>> start

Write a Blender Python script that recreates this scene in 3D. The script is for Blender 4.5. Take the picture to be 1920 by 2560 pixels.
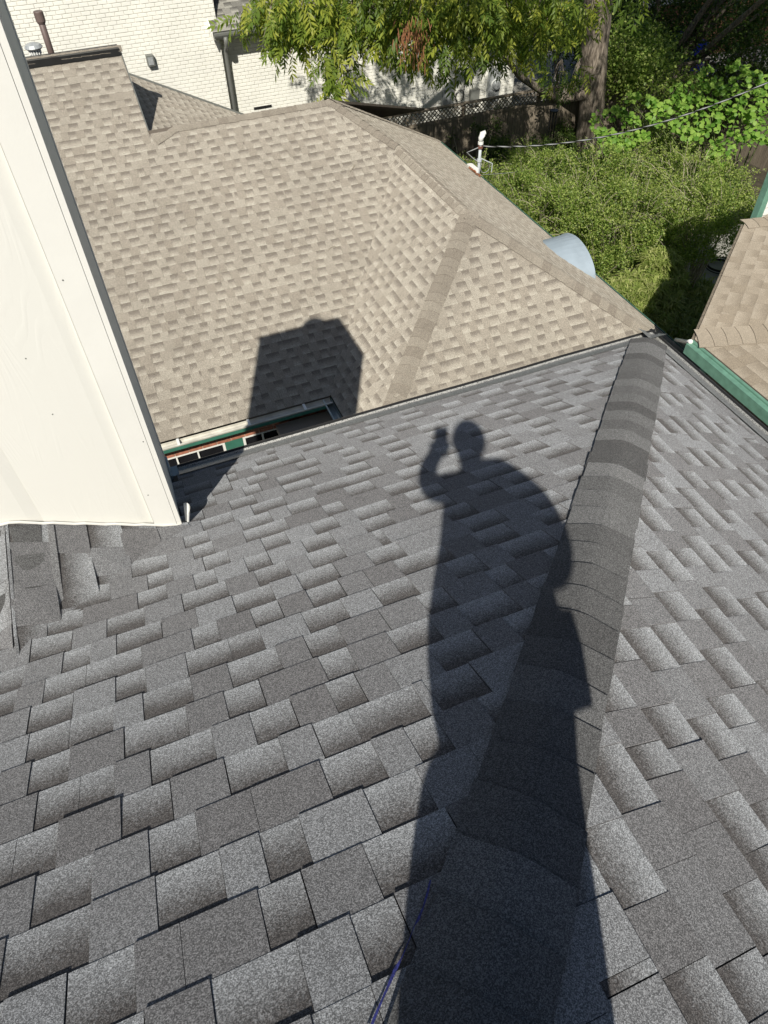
import bpy, math, random
import numpy as np
from mathutils import Vector, Matrix
R_ = math.radians
random.seed(7); rng = np.random.default_rng(11)
scene = bpy.context.scene
for o in list(bpy.data.objects): bpy.data.objects.remove(o, do_unlink=True)

# ---------------------------------------------------------------- camera
F = Vector((0.2381101, 0.6163560, -0.7506057))      # view direction
RT = Vector((0.9241917, -0.3814042, -0.0200124))    # picture right
UP = Vector((0.2986189, 0.6889384, 0.6604473))      # picture up
FPX = 1776.0
cd = bpy.data.cameras.new('camera'); cam = bpy.data.objects.new('camera', cd)
scene.collection.objects.link(cam); scene.camera = cam
cd.sensor_fit = 'VERTICAL'; cd.sensor_height = 36; cd.lens = 36 * FPX / 2560
cd.clip_start = 0.02; cd.clip_end = 2000
cam.matrix_world = Matrix(((RT.x, UP.x, -F.x, 0), (RT.y, UP.y, -F.y, 0), (RT.z, UP.z, -F.z, 0), (0, 0, 0, 1)))

# ---------------------------------------------------------------- sky and sun
LD = Vector((0.3457, 0.6505, -0.6765)).normalized()  # direction the sunlight travels
world = bpy.data.worlds.new('World'); scene.world = world; world.use_nodes = True
nt = world.node_tree; nt.nodes.clear()
sky = nt.nodes.new('ShaderNodeTexSky'); sky.sky_type = 'NISHITA'; sky.sun_disc = False
sky.sun_elevation = R_(42.5); sky.sun_rotation = math.atan2(-LD.x, -LD.y)
sky.air_density = 1.0; sky.dust_density = 1.0; sky.ozone_density = 1.0
bg = nt.nodes.new('ShaderNodeBackground'); bg.inputs[1].default_value = 0.06
wo = nt.nodes.new('ShaderNodeOutputWorld')
nt.links.new(sky.outputs[0], bg.inputs[0]); nt.links.new(bg.outputs[0], wo.inputs[0])
sl = bpy.data.lights.new('sun', 'SUN'); sl.energy = 5.0; sl.angle = R_(0.53); sl.color = (1.0, 0.955, 0.87)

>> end

Problem to solve:
Omit every picture, then repeat the remaining data exactly as it appears above.

Exercise solution:
Write a Blender Python script that recreates this scene in 3D. The script is for Blender 4.5. Take the picture to be 1920 by 2560 pixels.
import bpy, math, random
import numpy as np
from mathutils import Vector, Matrix
R_ = math.radians
random.seed(7); rng = np.random.default_rng(11)
scene = bpy.context.scene
for o in list(bpy.data.objects): bpy.data.objects.remove(o, do_unlink=True)

# ---------------------------------------------------------------- camera
F = Vector((0.2381101, 0.6163560, -0.7506057))      # view direction
RT = Vector((0.9241917, -0.3814042, -0.0200124))    # picture right
UP = Vector((0.2986189, 0.6889384, 0.6604473))      # picture up
FPX = 1776.0
cd = bpy.data.cameras.new('camera'); cam = bpy.data.objects.new('camera', cd)
scene.collection.objects.link(cam); scene.camera = cam
cd.sensor_fit = 'VERTICAL'; cd.sensor_height = 36; cd.lens = 36 * FPX / 2560
cd.clip_start = 0.02; cd.clip_end = 2000
cam.matrix_world = Matrix(((RT.x, UP.x, -F.x, 0), (RT.y, UP.y, -F.y, 0), (RT.z, UP.z, -F.z, 0), (0, 0, 0, 1)))

# ---------------------------------------------------------------- sky and sun
LD = Vector((0.3457, 0.6505, -0.6765)).normalized()  # direction the sunlight travels
world = bpy.data.worlds.new('World'); scene.world = world; world.use_nodes = True
nt = world.node_tree; nt.nodes.clear()
sky = nt.nodes.new('ShaderNodeTexSky'); sky.sky_type = 'NISHITA'; sky.sun_disc = False
sky.sun_elevation = R_(42.5); sky.sun_rotation = math.atan2(-LD.x, -LD.y)
sky.air_density = 1.0; sky.dust_density = 1.0; sky.ozone_density = 1.0
bg = nt.nodes.new('ShaderNodeBackground'); bg.inputs[1].default_value = 0.06
wo = nt.nodes.new('ShaderNodeOutputWorld')
nt.links.new(sky.outputs[0], bg.inputs[0]); nt.links.new(bg.outputs[0], wo.inputs[0])
sl = bpy.data.lights.new('sun', 'SUN'); sl.energy = 5.0; sl.angle = R_(0.53); sl.color = (1.0, 0.955, 0.87)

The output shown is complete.